The company is believed to have chosen Hong Kong to go public after the former colony lifted its ban on the ‘dual class share structure,' giving founders and executives control even if they do not own the majority of the company’s shares. That increase would bring Xiaomi's value to about USD100 billion which would continue to fuel its recent aggressive expansion abroad. 

When it started in 2010, Xiaomi sold only online with very little advertising. At one point, it was plastered with the nickname of 'China’s Apple' for the alleged appropriation of some of Cupertino’s designs, but it has since worked hard to establish itself as a serious tech company. 

READ MORE: Watch Google and Xiaomi's Hugo Barra explain Chinese tech in under 30 minutes

As its success grew rapidly, Xiaomi's market was still largely focused on serving Asia, primarily its Chinese users, until recently, when it started a process of expansion that brought its phones to 74 countries and made it the top seller in India at the end of last year, according to Counterpoint

It now sits prestigiously in fourth place after Samsung, Apple and Huawei in the global smartphone market and has diversified its production to include everything from loudspeakers to air purifiers and even house appliances. (Yes, you can buy a Xiaomi rice cooker for your kitchen and – for the true fanatics – toothbrushes.) 

With its debut in Spain early this year, Xiaomi announced they are aiming to move into other parts of Europe such as France and Italy by the end of the month, as well as the UK, as reported by The Guardian.
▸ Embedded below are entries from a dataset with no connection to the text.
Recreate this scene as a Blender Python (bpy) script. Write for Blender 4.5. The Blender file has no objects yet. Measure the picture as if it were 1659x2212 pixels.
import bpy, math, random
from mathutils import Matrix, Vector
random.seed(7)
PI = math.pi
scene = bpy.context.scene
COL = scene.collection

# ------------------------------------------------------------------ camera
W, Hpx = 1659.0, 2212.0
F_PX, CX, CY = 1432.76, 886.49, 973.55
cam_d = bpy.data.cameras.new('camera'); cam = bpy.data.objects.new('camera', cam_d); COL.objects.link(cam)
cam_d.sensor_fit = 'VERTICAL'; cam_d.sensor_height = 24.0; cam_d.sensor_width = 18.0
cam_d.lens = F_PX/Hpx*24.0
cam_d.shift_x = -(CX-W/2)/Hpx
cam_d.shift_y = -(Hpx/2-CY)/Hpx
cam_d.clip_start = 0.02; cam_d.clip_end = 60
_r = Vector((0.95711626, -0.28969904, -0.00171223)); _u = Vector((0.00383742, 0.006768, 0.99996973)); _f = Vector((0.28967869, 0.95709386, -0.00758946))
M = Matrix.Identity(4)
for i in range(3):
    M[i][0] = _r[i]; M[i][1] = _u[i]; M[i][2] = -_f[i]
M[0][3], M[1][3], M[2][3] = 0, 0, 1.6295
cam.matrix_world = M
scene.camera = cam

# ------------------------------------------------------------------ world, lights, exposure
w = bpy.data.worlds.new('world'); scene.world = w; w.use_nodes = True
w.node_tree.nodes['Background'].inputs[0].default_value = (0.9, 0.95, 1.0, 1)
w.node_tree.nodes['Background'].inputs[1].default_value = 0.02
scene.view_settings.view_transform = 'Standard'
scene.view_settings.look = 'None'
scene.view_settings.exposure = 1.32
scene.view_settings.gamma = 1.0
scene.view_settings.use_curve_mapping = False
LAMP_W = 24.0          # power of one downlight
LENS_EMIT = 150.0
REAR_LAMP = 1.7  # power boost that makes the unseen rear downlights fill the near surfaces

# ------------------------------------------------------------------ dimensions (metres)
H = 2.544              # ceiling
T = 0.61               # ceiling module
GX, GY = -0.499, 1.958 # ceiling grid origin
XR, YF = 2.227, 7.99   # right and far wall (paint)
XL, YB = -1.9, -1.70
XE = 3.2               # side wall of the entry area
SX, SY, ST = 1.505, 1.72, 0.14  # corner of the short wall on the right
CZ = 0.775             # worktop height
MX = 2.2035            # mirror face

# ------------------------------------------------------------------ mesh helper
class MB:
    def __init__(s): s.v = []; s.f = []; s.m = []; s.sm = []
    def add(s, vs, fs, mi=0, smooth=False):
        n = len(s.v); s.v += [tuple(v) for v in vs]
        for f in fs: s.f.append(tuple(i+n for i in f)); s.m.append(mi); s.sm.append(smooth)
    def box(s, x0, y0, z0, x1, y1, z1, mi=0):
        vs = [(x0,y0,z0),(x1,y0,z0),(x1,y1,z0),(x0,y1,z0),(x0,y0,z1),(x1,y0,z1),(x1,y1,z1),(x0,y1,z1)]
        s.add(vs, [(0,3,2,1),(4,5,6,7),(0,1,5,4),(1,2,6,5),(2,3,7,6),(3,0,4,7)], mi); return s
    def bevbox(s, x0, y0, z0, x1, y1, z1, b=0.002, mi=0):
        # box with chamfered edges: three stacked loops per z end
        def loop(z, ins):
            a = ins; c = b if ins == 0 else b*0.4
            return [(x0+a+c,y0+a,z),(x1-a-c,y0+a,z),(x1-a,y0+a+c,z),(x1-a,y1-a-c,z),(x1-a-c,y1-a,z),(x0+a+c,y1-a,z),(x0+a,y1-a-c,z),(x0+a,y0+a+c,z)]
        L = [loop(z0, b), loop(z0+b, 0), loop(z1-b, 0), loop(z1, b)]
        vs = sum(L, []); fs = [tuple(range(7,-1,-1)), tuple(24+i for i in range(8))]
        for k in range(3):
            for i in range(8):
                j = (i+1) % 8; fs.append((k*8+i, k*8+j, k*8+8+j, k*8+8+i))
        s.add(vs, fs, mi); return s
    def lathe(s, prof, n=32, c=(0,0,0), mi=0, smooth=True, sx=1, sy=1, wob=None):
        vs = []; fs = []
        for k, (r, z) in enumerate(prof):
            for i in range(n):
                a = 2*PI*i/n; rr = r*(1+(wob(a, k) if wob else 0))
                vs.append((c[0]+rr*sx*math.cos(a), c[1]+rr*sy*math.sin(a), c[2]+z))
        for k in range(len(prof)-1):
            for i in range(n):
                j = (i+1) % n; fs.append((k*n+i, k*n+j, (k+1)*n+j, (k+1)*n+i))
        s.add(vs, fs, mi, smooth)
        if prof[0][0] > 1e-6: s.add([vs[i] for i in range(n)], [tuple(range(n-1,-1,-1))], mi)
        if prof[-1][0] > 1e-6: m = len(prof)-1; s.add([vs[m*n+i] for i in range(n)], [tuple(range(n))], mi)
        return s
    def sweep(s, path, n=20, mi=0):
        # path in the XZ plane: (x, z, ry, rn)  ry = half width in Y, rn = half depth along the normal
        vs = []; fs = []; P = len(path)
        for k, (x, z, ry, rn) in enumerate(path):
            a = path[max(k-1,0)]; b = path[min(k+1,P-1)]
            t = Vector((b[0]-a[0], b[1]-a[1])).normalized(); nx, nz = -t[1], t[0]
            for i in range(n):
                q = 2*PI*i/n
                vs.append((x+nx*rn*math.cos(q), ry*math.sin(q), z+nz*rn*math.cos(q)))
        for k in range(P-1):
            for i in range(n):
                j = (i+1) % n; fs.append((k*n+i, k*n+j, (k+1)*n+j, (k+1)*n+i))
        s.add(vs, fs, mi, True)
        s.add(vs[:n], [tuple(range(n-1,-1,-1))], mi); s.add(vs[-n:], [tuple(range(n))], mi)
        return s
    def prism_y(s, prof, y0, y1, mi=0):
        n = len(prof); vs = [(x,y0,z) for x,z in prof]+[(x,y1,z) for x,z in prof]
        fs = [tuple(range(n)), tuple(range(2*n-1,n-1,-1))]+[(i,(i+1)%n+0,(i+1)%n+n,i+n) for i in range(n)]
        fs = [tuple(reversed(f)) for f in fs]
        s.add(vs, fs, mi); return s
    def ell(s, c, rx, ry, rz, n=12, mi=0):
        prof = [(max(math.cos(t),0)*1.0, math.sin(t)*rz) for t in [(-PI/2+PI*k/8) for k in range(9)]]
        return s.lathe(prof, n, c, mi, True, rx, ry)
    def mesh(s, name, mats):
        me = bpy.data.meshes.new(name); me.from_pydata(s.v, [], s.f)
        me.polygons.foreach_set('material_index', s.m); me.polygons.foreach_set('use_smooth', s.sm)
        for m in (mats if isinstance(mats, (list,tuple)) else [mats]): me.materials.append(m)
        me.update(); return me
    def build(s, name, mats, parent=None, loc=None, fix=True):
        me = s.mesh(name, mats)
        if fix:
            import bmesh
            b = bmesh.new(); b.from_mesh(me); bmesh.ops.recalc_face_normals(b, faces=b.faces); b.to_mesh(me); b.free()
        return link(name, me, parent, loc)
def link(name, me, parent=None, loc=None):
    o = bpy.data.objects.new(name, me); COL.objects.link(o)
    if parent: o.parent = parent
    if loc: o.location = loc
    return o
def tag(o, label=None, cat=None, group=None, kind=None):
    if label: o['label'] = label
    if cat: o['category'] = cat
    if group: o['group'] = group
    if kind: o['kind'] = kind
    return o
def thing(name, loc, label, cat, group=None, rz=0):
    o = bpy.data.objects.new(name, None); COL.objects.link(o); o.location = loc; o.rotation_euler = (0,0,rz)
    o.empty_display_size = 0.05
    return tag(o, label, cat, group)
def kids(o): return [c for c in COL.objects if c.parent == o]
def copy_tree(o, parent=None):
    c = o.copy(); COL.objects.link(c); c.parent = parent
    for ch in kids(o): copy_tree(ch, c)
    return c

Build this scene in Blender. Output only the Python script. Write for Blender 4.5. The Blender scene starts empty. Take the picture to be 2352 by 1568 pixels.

As for the US, Xiaomi phones are not available quite yet but a few smart home devices are already set to be released in collaboration with Google very soon, according to TechCrunch.

Xiaomi's popular smartphone model Mi Mix 2

While this is a cause for celebration to some, others came to crash the party – following the impressive news, Coolpad, a smartphone production company based in Shenzhen, launched a lawsuit against the tech giant. How's that for bad timing? 

Xiaomi is accused of patent infringement of Coolpad's multi-SIM card design. As reported by India Today, Coolpad requested a halt in the production and sales of a few of Xiaomi's smartphone models such as the flagship Mi Mix 2.

Coolpad, having had trouble financially over the past year, additionally demands that its rival take responsibility by compensating for the losses that are claimed to be a direct result of the violation.

Since the complaints, Xiaomi has responded calmly, stating that its patent authorities are working to disprove the claims.